Escribo desde La Raya, ese rincón definido en su indefinición, mientras las luces del poniente van trasponiendo tras unos montes que en su día forjaron los sueños de quienes de aquí querían irse y, sobre todo, de quienes en estas tierras encontraron su refugio frente a las persecuciones y, muy especialmente, frente a sus propios fantasmas, que esta es tierra de mitos y voces sumergidos en el Lago. Al atardecer del otoño, huele a tierra madre, a humedad densa que te traspasa la piel para irte llenando de vida contrastando con esa premonición de muerte que va inundando el paisaje, trenzando la paradoja de la muerte es vida, que es la definición de la historia de esta tierra, tantas veces dejada a su suerte para verse renacida sobre sí misma logrando así su inmortalidad a través de quienes nunca dejaron de sentirse parte de este paisaje. Sanabria, cuando el otoño empieza a desperezarse, como todo en esta tierra, sin prisa, huele ocre como las hojas que alfombran los campos por los que camino y que crepitan bajo mis pies en un quejido exhalando el último suspiro de vida que da vida a quien sobre ellas pisa y las vainas de los castaños tintinean en un repique que rompe el silencio y me despierta de la ensoñación del paisaje para recordarme que en la soledad del camino no estás solo, que mil formas de vida se acurrucan en los castañares y robledales, o en los simples pastizales expectantes ante cada amanecer.
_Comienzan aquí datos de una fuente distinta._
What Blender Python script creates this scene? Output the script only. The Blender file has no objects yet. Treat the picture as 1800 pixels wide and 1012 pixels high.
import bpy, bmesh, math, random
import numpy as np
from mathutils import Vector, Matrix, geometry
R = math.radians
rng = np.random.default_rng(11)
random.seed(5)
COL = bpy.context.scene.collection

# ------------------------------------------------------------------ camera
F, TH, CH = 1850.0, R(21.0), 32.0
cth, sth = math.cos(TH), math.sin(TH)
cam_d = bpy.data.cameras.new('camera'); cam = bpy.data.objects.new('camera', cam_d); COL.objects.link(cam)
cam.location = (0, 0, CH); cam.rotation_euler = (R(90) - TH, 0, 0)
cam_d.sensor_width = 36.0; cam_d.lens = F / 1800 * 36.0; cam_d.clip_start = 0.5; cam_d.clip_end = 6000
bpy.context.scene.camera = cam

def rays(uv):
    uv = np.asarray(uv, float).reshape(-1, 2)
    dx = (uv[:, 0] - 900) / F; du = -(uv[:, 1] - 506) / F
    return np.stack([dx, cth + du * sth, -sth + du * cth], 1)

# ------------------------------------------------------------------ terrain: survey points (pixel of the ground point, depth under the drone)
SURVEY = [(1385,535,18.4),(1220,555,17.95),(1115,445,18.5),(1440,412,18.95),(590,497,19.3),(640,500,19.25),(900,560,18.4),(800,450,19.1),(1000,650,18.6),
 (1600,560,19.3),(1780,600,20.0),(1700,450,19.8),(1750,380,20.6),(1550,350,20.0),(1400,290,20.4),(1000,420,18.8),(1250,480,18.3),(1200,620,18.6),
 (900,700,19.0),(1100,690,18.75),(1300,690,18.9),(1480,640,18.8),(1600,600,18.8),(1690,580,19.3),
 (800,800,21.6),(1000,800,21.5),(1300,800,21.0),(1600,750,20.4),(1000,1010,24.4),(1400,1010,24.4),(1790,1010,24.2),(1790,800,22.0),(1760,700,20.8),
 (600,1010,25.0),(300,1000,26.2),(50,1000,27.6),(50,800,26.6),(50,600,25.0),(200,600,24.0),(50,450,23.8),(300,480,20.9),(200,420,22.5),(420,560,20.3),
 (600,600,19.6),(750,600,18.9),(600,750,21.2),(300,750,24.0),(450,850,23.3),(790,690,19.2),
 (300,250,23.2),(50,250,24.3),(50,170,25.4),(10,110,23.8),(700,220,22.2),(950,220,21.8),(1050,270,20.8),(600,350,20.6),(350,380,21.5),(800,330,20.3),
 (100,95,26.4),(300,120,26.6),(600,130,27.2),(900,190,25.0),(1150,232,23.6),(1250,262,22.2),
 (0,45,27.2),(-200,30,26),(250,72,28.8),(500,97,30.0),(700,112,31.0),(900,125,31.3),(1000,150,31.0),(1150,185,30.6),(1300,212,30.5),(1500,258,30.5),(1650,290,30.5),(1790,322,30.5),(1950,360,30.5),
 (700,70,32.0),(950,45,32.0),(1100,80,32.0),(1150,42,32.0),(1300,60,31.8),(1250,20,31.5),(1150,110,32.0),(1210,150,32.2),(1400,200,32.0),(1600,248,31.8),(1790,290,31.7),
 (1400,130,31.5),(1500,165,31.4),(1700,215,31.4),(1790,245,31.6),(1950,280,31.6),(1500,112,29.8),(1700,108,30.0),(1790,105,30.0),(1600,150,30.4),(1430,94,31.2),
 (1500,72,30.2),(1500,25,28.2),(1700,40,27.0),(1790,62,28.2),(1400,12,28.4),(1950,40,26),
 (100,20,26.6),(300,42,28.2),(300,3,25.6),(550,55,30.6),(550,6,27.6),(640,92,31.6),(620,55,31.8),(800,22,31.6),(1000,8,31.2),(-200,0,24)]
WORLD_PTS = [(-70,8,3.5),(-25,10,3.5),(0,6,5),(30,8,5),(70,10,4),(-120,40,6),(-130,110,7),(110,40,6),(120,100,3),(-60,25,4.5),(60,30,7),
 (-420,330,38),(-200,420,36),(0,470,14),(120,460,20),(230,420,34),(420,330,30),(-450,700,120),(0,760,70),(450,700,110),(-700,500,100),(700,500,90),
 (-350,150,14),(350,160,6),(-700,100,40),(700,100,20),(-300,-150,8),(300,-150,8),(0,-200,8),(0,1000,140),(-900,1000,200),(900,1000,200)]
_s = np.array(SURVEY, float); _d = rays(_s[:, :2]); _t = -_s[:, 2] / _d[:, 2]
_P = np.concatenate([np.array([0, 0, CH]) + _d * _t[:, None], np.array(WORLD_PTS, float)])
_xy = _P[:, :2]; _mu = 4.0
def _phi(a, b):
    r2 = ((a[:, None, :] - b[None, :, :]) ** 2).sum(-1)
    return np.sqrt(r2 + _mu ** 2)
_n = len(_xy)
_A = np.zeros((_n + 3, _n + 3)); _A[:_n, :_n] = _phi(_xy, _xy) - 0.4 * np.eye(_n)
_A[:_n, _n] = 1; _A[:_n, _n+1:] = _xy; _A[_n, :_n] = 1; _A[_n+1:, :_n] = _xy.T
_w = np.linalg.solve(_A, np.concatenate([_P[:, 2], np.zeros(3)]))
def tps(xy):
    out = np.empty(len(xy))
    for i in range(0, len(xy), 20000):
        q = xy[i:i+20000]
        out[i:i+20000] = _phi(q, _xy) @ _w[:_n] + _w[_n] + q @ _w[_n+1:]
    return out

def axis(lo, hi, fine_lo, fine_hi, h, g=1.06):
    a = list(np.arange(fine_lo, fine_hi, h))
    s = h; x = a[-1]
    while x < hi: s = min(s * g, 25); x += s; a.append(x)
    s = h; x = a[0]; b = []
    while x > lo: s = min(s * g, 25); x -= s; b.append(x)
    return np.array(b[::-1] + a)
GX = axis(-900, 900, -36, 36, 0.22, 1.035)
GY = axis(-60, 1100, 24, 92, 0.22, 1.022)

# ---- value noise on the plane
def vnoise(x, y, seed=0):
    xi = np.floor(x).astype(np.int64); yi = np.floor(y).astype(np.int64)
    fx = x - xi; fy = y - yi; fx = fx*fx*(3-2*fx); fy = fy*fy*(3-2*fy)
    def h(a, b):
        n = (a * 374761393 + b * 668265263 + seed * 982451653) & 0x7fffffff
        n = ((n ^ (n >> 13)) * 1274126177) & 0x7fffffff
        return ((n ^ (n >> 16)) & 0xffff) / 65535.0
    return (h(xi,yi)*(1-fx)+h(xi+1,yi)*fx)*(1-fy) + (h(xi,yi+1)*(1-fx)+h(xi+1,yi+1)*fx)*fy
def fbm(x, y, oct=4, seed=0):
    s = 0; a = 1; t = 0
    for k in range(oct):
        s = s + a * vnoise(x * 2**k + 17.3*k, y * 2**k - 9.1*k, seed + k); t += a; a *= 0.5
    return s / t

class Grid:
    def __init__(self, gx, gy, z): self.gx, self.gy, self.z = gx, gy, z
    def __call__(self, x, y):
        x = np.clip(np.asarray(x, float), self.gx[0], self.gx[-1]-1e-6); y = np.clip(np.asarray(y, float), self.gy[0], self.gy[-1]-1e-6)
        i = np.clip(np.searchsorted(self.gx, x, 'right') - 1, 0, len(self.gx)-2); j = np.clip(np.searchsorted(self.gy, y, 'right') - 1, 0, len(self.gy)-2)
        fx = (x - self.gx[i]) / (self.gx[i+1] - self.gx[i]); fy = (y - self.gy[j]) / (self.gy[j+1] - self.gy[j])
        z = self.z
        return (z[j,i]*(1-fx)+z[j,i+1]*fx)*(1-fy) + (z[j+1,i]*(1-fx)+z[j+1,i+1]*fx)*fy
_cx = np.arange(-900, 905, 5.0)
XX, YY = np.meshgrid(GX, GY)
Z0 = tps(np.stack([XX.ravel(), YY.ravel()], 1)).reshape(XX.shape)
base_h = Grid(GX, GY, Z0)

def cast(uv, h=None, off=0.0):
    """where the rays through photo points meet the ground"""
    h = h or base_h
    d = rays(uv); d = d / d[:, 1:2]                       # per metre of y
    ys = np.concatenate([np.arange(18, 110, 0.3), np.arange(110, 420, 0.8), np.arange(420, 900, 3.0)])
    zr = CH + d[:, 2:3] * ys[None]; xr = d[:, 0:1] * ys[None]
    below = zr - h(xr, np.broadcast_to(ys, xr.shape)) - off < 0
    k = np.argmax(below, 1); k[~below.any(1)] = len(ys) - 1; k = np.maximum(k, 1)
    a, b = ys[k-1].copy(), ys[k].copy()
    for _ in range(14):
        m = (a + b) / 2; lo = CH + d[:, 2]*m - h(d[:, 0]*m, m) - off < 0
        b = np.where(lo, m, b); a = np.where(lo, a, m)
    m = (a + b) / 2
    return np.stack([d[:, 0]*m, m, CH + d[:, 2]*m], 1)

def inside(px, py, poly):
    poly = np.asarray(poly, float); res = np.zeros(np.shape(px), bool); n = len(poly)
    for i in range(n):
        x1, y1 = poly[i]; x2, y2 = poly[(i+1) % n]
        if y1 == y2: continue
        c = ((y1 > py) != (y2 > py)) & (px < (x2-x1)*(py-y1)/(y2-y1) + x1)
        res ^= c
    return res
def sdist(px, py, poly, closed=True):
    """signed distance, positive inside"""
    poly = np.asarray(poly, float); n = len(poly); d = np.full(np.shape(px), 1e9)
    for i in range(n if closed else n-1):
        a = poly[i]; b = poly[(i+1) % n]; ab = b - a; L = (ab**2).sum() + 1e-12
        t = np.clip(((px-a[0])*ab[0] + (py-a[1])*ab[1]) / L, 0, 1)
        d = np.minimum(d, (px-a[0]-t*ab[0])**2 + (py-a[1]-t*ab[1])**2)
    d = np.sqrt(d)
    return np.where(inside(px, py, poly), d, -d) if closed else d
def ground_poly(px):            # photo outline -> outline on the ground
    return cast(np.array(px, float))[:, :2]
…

Sanabria en otoño no se despide del verano, porque Sanabria no ha sido nunca tierra de despedidas, pese a tantas como ha tenido, sino de llegadas, de acogida y de calma, de esa calma que da el saberse tierra de todos, pero de nadie más que de ella misma. El otoño sanabrés es de bienvenida a la búsqueda de la tranquilidad y la reflexión, a la charla tranquila con los vecinos en torno a una incipiente estufa sobre la que las primeras castañas, después del rito ancestral de apañarlas, crepitan y se doran con la misma parsimonia con la que transcurren las conversaciones de cazadores más sobre la presa que se perdió que sobre la que se logró, como si lo esencial fuese la batalla, aunque se pierda, que la victoria cuando se consigue. Por eso, porque Sanabria siempre se ha sentido en la batalla es por lo que su paisaje, incluso en la explosión primaveral, invita más a pensar, a convocar el interior de cada uno, que a una explosión de jovialidad aparente. Y del mismo modo que las conversaciones se van entrecruzando, el olor a leña y castaña se entremezcla con el de los primeros cucurriles llorosos aún de la tierra desprendida y que, en una burla a la soledad, siempre aparecen por parejas.

Y mientras caminas, el Tera va serpenteando tu camino a la par que el suyo, una veces a diestra y otras a siniestra, como si de la corneja miocidiana se tratase, pero sin mal presagio, que no son estas tierras para el miedo, sino para la esperanza, como la de este viejo río recién nacido en Trevinca que desciende salmodiando un runrún de sueños de grandeza de perderse en el mar presentido, ignorante que antes, mucho antes, se le cruzará el Esla ahogándolo en sus aguas.

Huelo las sombras de la soledad en compañía y de la paz interior mientras cierro los ojos para que el recuerdo de esta puesta de sol me acompañe cuando Sanabria se duerma en mi pensamiento hasta el próximo encuentro.